North America News

MISO cost-allocation plan to ease renewable transmission [free access]

July 14, 2010

Midwest Independent Transmission System Operator’s (MISO) proposal outlining the region's transmission cost-allocation methodology is expected to create a new category for costs related to transmission projects built specifically to meet state or future federal renewable energy mandates. These projects will be categorised as multi-value projects (MVP) and the costs will largely be socialised across the region, a proposal that will likely anger proponents of the beneficiary-pays methodology.

 

The MISO tariff filing, which must be submitted to the Federal Energy Regulatory Commission (FERC) by July 15, comes after months of contentious negotiations among Midwestern utilities that are deeply divided over the cost-allocation issue.
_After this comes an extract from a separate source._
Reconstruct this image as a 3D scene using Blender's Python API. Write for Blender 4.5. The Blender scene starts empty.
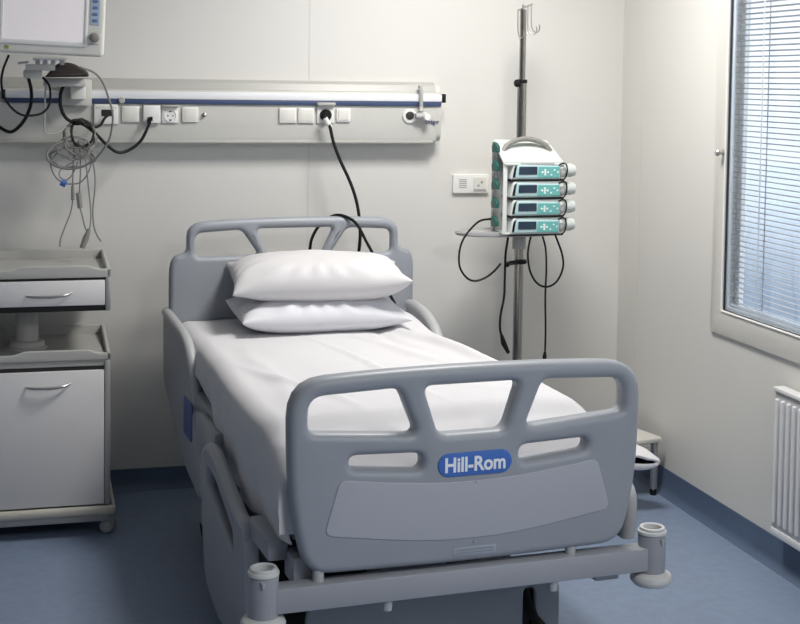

Some groups, like Ohio-based American Electric Power (AEP) and the independent transmission company ITC Holdings Corporation, support broad socialisation of transmission costs, while others like Michigan-based CMS Energy support allocating costs to specific beneficiaries of new transmission.

 

At the same time, the filing comes just weeks after FERC issued a notice of proposed rulemaking (NOPR) on transmission cost-allocation and planning that largely defers to regional approaches, although it specifically requires that cost-sharing be broadly commensurate with benefits  expected to accrue to the entity.

 

By allocating the costs of building new MVP transmission projects across the region, the MISO will eliminate charges to the generator. But proponents of socialisation are concerned about the way charges for network upgrades for generators to interconnect to new lines are allocated. In an apparent compromise, for 300 kV lines and above, 90 per cent of costs will be charged to generators and 10 per cent will be assigned to the region. For lines below 300 kV, 100 per cent of the costs will be assigned to the generator. Still other groups are concerned about what they see as a lack of specificity in MISO's definition of an MVP project.

 

FERC's decision on the MISO filing will hint at how the commission will deal with future cost-allocation filings under its pending proposal on the issue, even though it has not been officially approved by the commissioners. MISO filing will face some trouble at the commission because the FERC NOPR on cost-allocation says 100 per cent participant funding is not just or reasonable. Cost-allocation for network upgrades is 90 per cent for generators, raising questions about whether the figure is too high from the commission's perspective.